All of these things are happening, while at the same time, President Obama serves as a powerful symbol of black racial achievement (even as he deports record numbers of immigrants). There are more Asian American elected officials and more queer Asian Americans in movement leadership now than ever before. New media holds yet untapped movement-building potential. Certain kinds of LGBT identities have become more visible and mainstream.

The upshot is that race in this confusing moment is contested and changing. There is no silver bullet for attacking white supremacy (or even two or three or four), but there are opportunities, and from Stop-and-Frisk to deportation, communities are fiercely waging important fights on the ground.

Beyond the April meeting, we had many conversations with Asian American organizers, scholars, and community leaders. One entrenched problem that consistently came up was the model minority myth. Asian American antiracists have yet to find effective ways to confront and dismantle the myth’s untruths, its inherent indictment of blackness, its use as a wedge in racial politics, and its denial of Asian American struggle and resistance.

For this reason, ChangeLab is jumping into 2014 with the goal of aggressively tackling the model minority myth and building the visibility of Asian American antiracist politics. We believe that vocally contesting the myth and its twin face, the yellow peril, holds strategic potential to challenge the falsehood of “post-racial” egalitarianism, and to push back against the anti-black logic of poverty and criminalization. This demands new mechanisms, constituencies, language, and platforms. Our research highlights the need to break down how Asian American is a coalitional, not monolithic, identity. Contesting the model minority myth requires us to talk about differently situated Asian American groups — the hyper-privileged and the hyper-exploited — from an antiracist perspective that explains and critiques the roots of that privilege and exploitation.
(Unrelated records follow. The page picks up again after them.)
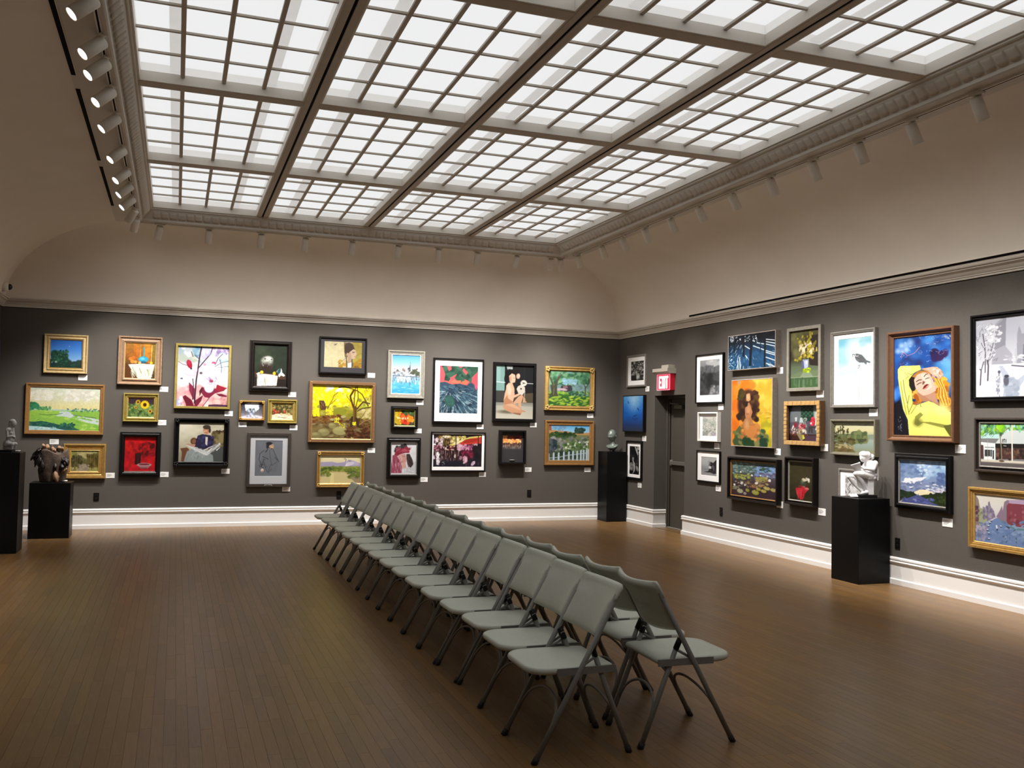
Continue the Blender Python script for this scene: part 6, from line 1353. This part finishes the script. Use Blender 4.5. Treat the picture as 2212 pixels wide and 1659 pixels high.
for sx in (-1, 1):
    for sz in (-1, 1):
        a_, b_ = sx * (.507 - .034), sz * (.464 - .034)
        MB().tube([(a_ - .016, -.0605, b_ - sx * sz * -.016 * -1), (a_ + .016, -.0605, b_ + sx * sz * -.016 * -1 * -1)], .004, 6).obj('corner_key', LIGHTGOLD, r[0])
r = P_('heron', A_heron, 'gold framed painting of a heron flying over a marsh pool, lowest of its column', 'framed_painting', GOLD, 'scoop', G['heron'], liner=PALEGOLD); corners(*r, GOLD, .04)
P_('harbour', A_harbour, 'painting of a white harbour town mirrored in blue water in a silver frame', 'framed_painting', SILVER, 'step', G['harbour'], liner=WHITEF)
P_('autumn', A_autumn, 'tiny red and yellow autumn reflection painting in a black frame', 'framed_painting', BLACK, 'lip', G['autumn'], liner=GREENGOLD)
P_('scarf', A_scarf, 'portrait of a girl with a dark red headscarf in a black frame', 'framed_painting', BLACK, 'lip', G['scarf'], liner=PEWTER)
P_('print', A_print, 'large red and blue-green nature print with white mat in a thin black frame', 'framed_print', BLACK, 'thin', G['print'], .026, M_mat, artname='print')
P_('market', A_market, 'night street scene with red awning, white border and thin black frame', 'framed_print', BLACK, 'thin', G['market'], .018, M_mat, artname='print')
P_('nude', A_nude, 'painting of a kneeling nude figure holding a pale doll, black frame with slanted edge', 'framed_painting', BLACK, 'flat', G['nude'])
r = P_('shadowbox', A_shadow, 'deep black shadow box with a small fiery sunset landscape at its top', 'shadow_box', BLACK, 'thin', G['shadowbox'], .030, M_matdark)
MB().lathe([(.05, 0), (.045, .003), (.01, .004)], 16, Matrix.Translation((0, -.052, -.21)) @ Matrix.Diagonal((1, 1, .22, 1)) @ Matrix.Rotation(PI / 2, 4, 'X')).obj('plaque', PEWTER, r[0])
r = P_('lawn', A_lawn, 'painting of a sunlit lawn under big trees in a carved pale gold frame', 'framed_painting', LIGHTGOLD, 'scoop', G['lawn'], liner=DARKGOLD); corners(*r, LIGHTGOLD, .06)
r = P_('picket', A_picket, 'painting of a garden behind a white picket fence in a brown-gold frame', 'framed_painting', DARKGOLD, 'step', G['picket'], liner=DARKGOLD)
P_('leaves', A_leaves, 'small black and white print of a face among leaves, above the blue photograph', 'framed_print', PEWTER, 'thin', G['leaves'], .030, M_mat, artname='print')
P_('underwater', A_under, 'frameless bright blue underwater photograph with dark edges, by the corner', 'mounted_photograph', BLACK, 'thin', G['underwater'], cat='picture', artname='print', flush=True)
P_('rose', A_rose, 'black and white photograph of a rose, white mat, black frame, lowest by the corner', 'framed_photograph', BLACK, 'thin', G['rose'], .036, M_mat, artname='print')
P_('misty', A_misty, 'black and white photograph of misty forest, wide white mat, right of the exit door', 'framed_photograph', BLACK, 'thin', G['misty'], .016, M_mat, artname='print')
P_('inkrocks', A_ink, 'pale ink drawing of rocks in a deep white frame', 'framed_drawing', WHITEF, 'flat', G['inkrocks'], .022, M_mat, artname='drawing')
P_('coast', A_coast, 'black and white print of a rocky coast, wide white mat and black frame', 'framed_print', BLACK, 'thin', G['coast'], .018, M_mat, artname='print')
r = P_('bluewoods', A_bluewoods, 'wide dark blue woodland print on a deep mount with pale edges', 'mounted_print', SIDE, 'thin', G['bluewoods'], artname='print', flush=True)
r = P_('orange', A_orange, 'portrait of a woman with long dark hair on orange ground, deep mount', 'framed_painting', SIDE, 'thin', G['orange'], flush=True)
P_('yellowvase', A_yvase, 'tall painting of yellow flowers in a white vase, grey-green wooden frame', 'framed_painting', GREYW, 'flat', G['yellowvase'])
r = P_('toys', A_toys, 'still life of toys on a chest in a frame of small wooden blocks', 'framed_painting', BROWN, 'flat', G['toys'])
_, w_, h_, t_ = r
BM_ = {}
for (n_, horiz) in ((8, True), (9, False)):
    L = w_ if horiz else h_ - .10
    for s_ in (-1, 1):
        for k in range(n_):
            c_ = -L / 2 + (k + .5) * L / n_
            key = (horiz,)
            if key not in BM_:
                b_ = MB()
                if horiz: b_.bbox(-L / n_ / 2 + .0015, L / n_ / 2 - .0015, -.02, 0, -.026, .026, .003)
                else: b_.bbox(-.026, .026, -.02, 0, -L / n_ / 2 + .002, L / n_ / 2 - .002, .003)
                BM_[key] = b_.mesh('wood_block'); BM_[key].materials.append(BLOCK)
            ob = bpy.data.objects.new('wood_block', BM_[key]); COL.objects.link(ob); ob.parent = r[0]
            j_ = rgh.uniform(-.002, .002)
            ob.location = (c_, -t_ + .012 + j_, s_ * (h_ / 2 - .024)) if horiz else (s_ * (w_ / 2 - .024), -t_ + .012 + j_, c_)
P_('lilies', A_lilies, 'painting of water lilies on a dark pond in a deep black frame', 'framed_painting', EBONY, 'deep', G['lilies'], liner=DARKGOLD)
P_('redcloth', A_redcloth, 'small dark still life with a red cloth, beaded liner, deep black frame', 'framed_painting', EBONY, 'deep', G['redcloth'], liner=SILVER)
P_('osprey', A_osprey, 'picture of a grey osprey on a pole against pale sky, pewter frame', 'framed_print', PEWTER, 'scoop', G['osprey'], .036, M_mat, artname='print')
P_('lake', A_lake, 'olive grey framed painting of a wooded hill above a lake', 'framed_painting', OLIVE, 'scoop', G['lake'], liner=OLIVE)
P_('drawing', A_drawing, 'small black and white drawing in a grey frame, half hidden behind the white figure', 'framed_drawing', PEWTER, 'thin', G['drawing'], .020, M_mat, artname='drawing')
P_('yellowsweater', A_sweater, 'large red-brown framed painting of a reclining woman in a yellow sweater', 'framed_painting', REDBROWN, 'deep', G['yellowsweater'])
P_('road', A_road, 'painting of a road under blue evening clouds in a wide black frame', 'framed_painting', BLACK, 'lip', G['road'], liner=PEWTER)
P_('snow', A_snow, 'large painting of a snowy city park in a black frame at the right edge', 'framed_painting', BLACK, 'scoop', G['snow'])
P_('store', A_store, 'painting of shop fronts and a street tree in a black frame at the right edge', 'framed_painting', DKBROWN, 'deep', G['store'], liner=PEWTER)
P_('avenue', A_avenue, 'gold framed painting of a long city avenue seen from above', 'framed_painting', GOLD, 'step', G['avenue'], liner=LIGHTGOLD)
P_('leftpic', A_leftpic, 'blue framed picture on the left wall, only its edge in view', 'framed_painting', mat('frame_blue', (.02, .025, .09), .4, noise=.1), 'thin', (2, 13.75, 2.235, .62, .68, .05, .05, .05, .05, .05))

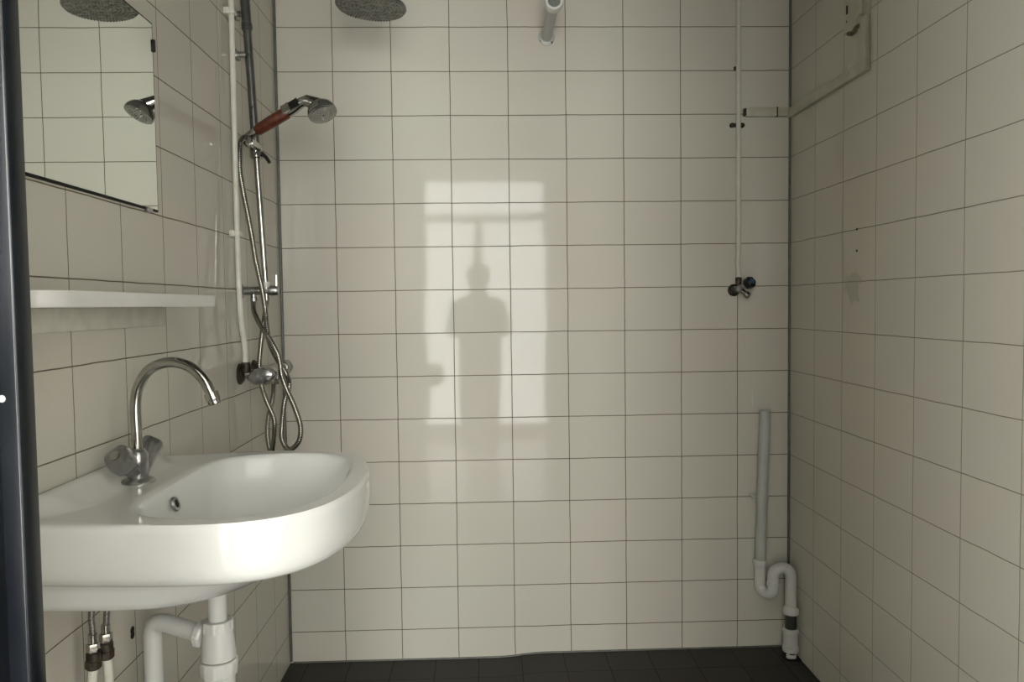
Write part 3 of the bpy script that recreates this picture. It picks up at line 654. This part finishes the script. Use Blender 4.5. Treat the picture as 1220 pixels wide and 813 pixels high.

To do this, our work will take three main forms: 1) Race Labs as a space for thought leaders to gather and work on innovative strategies (the April meeting was a successful pilot); 2) Race Files as a blog that will continue to test and popularize ideas and language about Asian Americans and race; and 3) ongoing research, including an analysis of mainstream news coverage of Asian American issues and communities, and a field scan showing how Asian Americans in struggle are organized and networked.